L’autre pan de la nouvelle façon de faire nous a été révélé un peu plus malencontreusement par le scandale qui entoure l’infiltration d’agents de police au sein des groupes de manifestants; agents déguisés, vêtus de noir, foulard au visage et tenant des pierres dans leurs mains. Démasqués par un groupe de manifestants pacifiques, ces agents ont rapidement été «arrêtés» par leurs collègues en uniforme. Coup du hasard, l’incident a été filmé et rapidement diffusé sur Youtube. Après quelques jours de déni, la GRC a finalement reconnu que ces «manifestants» étaient vraiment des policiers. Récemment, la Ligue des Droits et Libertés ainsi que le B.C. Civil Liberties Association ont ajouté leur voix à ceux qui demandent une enquête publique sur ces pratiques policières. Mais même dans le cadre d’une enquête publique, il serait difficile de savoir si ces policiers avaient le mandat ou l’autorisation de faire de la casse pour justifier la répression policière et discréditer les manifestations. Force est de constater qu’on ne peut pas écarter cette hypothèse. De plus, la question de savoir depuis quand ces pratiques ont lieu mérite aussi une réponse.
Nous ne devrions pas prendre ce nouveau projet de partenariat à la légère. L’agenda de ces rencontres et le but des négociations en cours est clair: pousser plus avant l’influence des grands intérêts privés et de leur groupe sélect des trente PDG et hauts cadres du CNAC sur les politiques publiques. Ceci se traduit par une incapacité des pouvoirs publics de tenir tête aux grandes compagnies, accompagnée d’une nouvelle poussée pour la privatisation des services publics. Les mérites et limites relatifs des pouvoirs privé et public est un autre débat.
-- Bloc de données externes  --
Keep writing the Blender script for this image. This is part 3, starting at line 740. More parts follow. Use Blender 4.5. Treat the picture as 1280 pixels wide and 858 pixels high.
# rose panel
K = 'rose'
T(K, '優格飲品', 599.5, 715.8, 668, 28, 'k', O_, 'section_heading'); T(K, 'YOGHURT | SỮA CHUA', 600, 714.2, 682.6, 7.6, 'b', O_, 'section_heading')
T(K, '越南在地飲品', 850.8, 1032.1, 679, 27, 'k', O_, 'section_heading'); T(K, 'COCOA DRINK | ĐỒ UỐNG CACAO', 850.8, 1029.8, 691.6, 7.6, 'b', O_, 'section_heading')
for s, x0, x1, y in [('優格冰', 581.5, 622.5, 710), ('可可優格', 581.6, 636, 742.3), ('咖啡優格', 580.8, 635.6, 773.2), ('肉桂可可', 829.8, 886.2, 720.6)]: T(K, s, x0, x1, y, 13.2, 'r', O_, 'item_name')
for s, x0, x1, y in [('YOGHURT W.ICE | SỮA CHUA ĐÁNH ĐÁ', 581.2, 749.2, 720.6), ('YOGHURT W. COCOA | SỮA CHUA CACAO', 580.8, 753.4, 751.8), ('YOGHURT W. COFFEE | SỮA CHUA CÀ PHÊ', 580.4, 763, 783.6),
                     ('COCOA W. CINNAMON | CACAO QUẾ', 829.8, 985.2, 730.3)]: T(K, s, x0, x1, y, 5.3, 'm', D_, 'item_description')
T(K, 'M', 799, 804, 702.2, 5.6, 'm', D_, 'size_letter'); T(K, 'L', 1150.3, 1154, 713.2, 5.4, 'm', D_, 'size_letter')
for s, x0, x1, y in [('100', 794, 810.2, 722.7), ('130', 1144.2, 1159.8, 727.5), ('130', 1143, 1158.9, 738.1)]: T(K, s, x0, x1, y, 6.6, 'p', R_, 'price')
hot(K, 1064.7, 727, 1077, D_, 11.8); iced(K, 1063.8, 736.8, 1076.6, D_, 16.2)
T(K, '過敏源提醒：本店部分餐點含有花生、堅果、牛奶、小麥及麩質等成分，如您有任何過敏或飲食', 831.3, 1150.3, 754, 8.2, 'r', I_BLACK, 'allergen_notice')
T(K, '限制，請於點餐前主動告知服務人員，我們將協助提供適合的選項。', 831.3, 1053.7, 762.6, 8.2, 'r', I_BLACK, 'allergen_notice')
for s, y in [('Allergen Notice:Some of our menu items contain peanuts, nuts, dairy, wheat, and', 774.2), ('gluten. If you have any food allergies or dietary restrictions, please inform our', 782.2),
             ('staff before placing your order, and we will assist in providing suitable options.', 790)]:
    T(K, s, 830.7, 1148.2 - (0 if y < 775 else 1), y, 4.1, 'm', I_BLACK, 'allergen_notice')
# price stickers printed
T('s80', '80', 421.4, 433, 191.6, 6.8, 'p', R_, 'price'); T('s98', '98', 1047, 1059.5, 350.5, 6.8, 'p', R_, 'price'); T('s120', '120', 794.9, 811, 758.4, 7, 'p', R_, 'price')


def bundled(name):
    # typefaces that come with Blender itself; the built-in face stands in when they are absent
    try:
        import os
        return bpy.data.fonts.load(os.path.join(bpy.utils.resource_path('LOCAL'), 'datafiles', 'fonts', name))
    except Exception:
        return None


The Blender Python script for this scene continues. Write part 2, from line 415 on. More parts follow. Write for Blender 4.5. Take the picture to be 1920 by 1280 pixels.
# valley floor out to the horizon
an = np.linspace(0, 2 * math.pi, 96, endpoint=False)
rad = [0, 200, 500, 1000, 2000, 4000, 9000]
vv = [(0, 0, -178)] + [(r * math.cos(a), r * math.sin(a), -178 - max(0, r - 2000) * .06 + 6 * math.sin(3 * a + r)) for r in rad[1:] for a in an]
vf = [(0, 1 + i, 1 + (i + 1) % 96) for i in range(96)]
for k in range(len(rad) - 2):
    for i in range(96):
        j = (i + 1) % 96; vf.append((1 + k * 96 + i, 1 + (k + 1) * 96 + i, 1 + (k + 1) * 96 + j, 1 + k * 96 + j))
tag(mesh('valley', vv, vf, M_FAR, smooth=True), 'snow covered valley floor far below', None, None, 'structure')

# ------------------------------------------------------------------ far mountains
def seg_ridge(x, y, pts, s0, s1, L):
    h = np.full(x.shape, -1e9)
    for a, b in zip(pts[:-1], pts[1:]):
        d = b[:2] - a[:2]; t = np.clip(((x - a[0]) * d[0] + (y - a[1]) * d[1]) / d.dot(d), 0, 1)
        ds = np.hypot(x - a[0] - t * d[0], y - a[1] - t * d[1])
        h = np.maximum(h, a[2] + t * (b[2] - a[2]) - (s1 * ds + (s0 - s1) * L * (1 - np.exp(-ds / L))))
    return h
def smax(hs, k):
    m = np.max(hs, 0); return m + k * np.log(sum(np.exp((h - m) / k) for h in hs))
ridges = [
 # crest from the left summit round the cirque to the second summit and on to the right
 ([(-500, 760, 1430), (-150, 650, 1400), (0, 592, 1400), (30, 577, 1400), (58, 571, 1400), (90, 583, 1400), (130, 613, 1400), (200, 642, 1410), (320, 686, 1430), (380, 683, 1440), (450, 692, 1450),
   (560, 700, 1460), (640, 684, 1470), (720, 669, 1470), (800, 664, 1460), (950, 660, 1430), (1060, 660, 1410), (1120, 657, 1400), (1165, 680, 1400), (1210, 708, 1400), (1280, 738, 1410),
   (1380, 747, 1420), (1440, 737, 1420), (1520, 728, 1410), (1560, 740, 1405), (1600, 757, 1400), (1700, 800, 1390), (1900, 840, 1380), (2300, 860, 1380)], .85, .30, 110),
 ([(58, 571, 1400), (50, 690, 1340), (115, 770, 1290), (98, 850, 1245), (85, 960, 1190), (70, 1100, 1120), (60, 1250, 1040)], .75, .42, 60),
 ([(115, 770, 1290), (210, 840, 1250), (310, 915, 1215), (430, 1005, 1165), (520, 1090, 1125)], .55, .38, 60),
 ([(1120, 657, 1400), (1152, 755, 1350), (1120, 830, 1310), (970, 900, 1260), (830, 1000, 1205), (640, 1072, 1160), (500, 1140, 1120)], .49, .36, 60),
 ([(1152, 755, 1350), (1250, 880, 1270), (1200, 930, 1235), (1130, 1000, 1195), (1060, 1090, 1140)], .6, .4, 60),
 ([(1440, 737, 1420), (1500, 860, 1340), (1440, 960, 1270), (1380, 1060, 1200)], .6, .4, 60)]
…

Mais une chose est claire: pour les capitaux privés, la logique du profit est toujours plus forte que les principes d’accessibilité ou de développement durable. De plus, pour ceux d’entre nous qui pensent qu’un meilleur équilibre entre croissance économique et économie plus verte passe par une pression démocratique sans relâche sur les pouvoirs publics et sur la définition des priorités en matières de politiques publiques, l’image d’un PDG de Exxon Mobil agissant à titre de conseiller en matière de politique énergétique devrait sonner l’alarme.
D’une part, ce que les gouvernements font avec l’argent public devrait rester sujet à l’approbation des électeurs. L’orientation des politiques publiques devrait être sujette à la sanction démocratique. D’autre part, la lumière doit être faite sur les pratiques policières lors du Sommet de Montebello. Nous ne pouvons accepter la banalisation du discours entourant ces enjeux. Ne nous laissons pas berner par des jellybeans et autres pacotilles.
*Cet éditorial s’inspire en partie de propos tenus par les professeurs Dorval Brunelle et Maud Barlow lors d’une récente conférence à Montréal.